La lucha contra la corrupción

La transparencia pública translúcida

Solo se evaluarán de verdad las políticas públicas si hay una imposición legal y política

CARLES RAMIÓ

Por qué confiar en El PeriódicoPor qué confiar en El Periódico Por qué confiar en El Periódico

El Parlament de Catalunya está a punto de aprobar una Ley de Transparencia y de Información Pública. Más vale tarde que nunca pero llega con una demora injustificable y después de que el Estado español haya aprobado a finales del año pasado una imperfecta ley sobre la misma materia. Esta norma catalana va a mejorar algo a la española pero de manera insuficiente. Los especialistas en gestión pública se equivocaron cuando afirmaban que la mejor vía para la legitimidad social de las administraciones públicas era prestar mejores servicios públicos de manera más eficiente.

Resulta que en los últimos años hemos logrado prestar mejores servicios públicos pero esta legitimidad sigue sin producirse y cada vez hay más desencuentro entre nuestras instituciones y la sociedad. A mi entender la legitimidad social de las administraciones solo se logra si somos transparentes a la hora de tomar decisiones y gastar el dinero público y, además, si prestamos servicios de calidad y de forma eficiente.

Políticos y funcionarios seguimos ocultando a la ciudadanía cómo tomamos las decisiones y cómo las gestionamos. Las administraciones operan como sociedades secretas. ¿Qué pueden observar los ciudadanos del sistema público? La respuesta es que los ciudadanos solo perciben las entradas y las salidas del sistema público pero no lo que se hace dentro del mismo. Pueden ver las entradas: votos que se convierten en equipos de gobierno y los ingentes recursos económicos que acceden a las arcas públicas procedentes de los impuestos. Y también pueden percibir las salidas: gran variedad de servicios públicos cada vez más afinados, de calidad y eficientes. Pero a la hora de gestionar el sistema ponemos una enorme y opaca cortina para que no nos vean. Y si nos ocultamos cuando gestionamos, los ciudadanos creen que tenemos motivos para hacerlo y sospechan que tenemos prácticas clientelares (que es cierto en demasiados casos) y que la corrupción es norma predominante (incierto de forma global aunque existe aún en exceso).

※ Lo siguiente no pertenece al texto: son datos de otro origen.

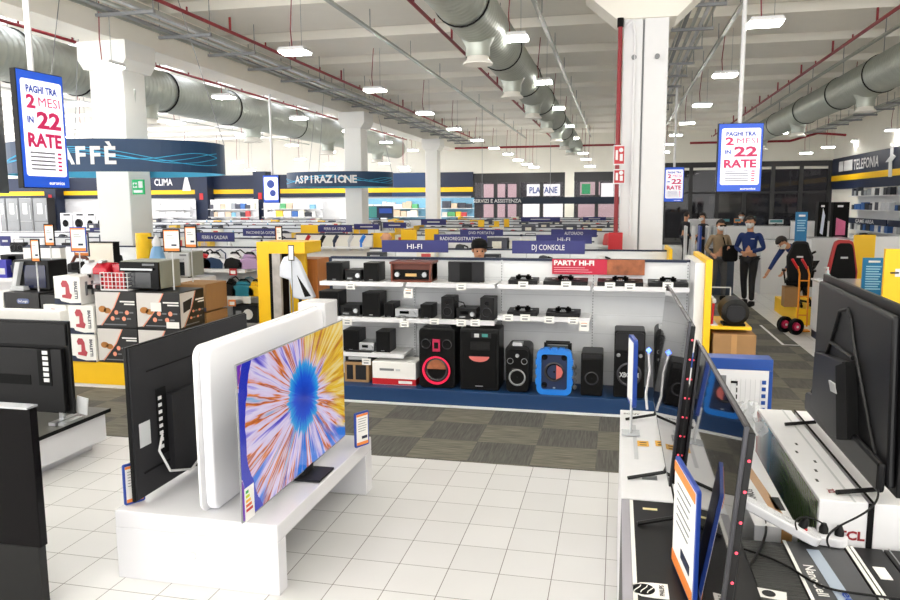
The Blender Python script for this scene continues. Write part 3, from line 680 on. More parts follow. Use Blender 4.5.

Por transparencia no hay que entender webs específicas para ello ni una mayor divulgación sobre lo que se hace, que a veces está excesivamente emparentado con el márketing institucional. Por transparencia hay que entender proporcionar información clara sobre cómo se toman las decisiones y cuáles son sus motivaciones. Y, especialmente, al ciudadano le preocupa el destino de hasta el último euro de dinero público. Y para que el ciudadano sepa el destino exacto de los recursos económicos públicos no es útil lo que propone la nueva ley sobre la publicidad de los presupuestos, que son incomprensibles incluso con ojos de experto y de nada sirve detallar su nivel de ejecución en cada momento ya que es una información sobre algo que no es entendible y, por lo tanto, prescindible. El ciudadano quiere saber temas de detalle que le generan curiosidad, una forma intuitiva de controlar por la vía del muestreo.

Quieren saber, por ejemplo, lo que se ha gastado un organismo público en la retribución de un ponente, en una copa de vino de honor o en una comida institucional. Es curioso, pero en los países con tradición en la rendición de cuentas han desaparecido un conjunto de convenciones que en nuestro contexto nos parecen legítimas (agasajos, comidas de trabajo, etc.) que no tienen nada de disfuncional pero que son rechazadas por una parte importante de la ciudadanía. Si esto sucede con estas inofensivas prácticas es fácilmente imaginable cómo una estricta rendición de cuentas desmontaría la mayoría de las prácticas corruptas. Y para redondear también es necesaria la evaluación de las políticas públicas de forma transparente. En nuestro contexto nos encanta hablar de evaluación pero para llevarla a la práctica de forma aislada. Solo se evaluarán de verdad las políticas públicas si hay una imposición legal y política. Para ello es imprescindible que las leyes obliguen de oficio a destinar parte del presupuesto a la evaluación de cualquier política o iniciativa pública.

Además, el poder legislativo debe tener una institución especializada en evaluar las políticas públicas. Si el Gobierno sabe que puede ser objeto de escrutinio por parte del Parlamento, el presidente va a poseer mecanismos internos de evaluación de sus políticas públicas y las distintas instancias administrativas ya se encargarán de evaluar previamente sus iniciativas para poder estar en perfecto estado de revista ante futuros análisis del presidente y del Parlamento. Avanzamos de forma insuficiente ya que ahora diseñamos una transparencia pública traslúcida donde la cortina deja pasar la luz pero no se puede ver todavía con exactitud lo que hay detrás de ella.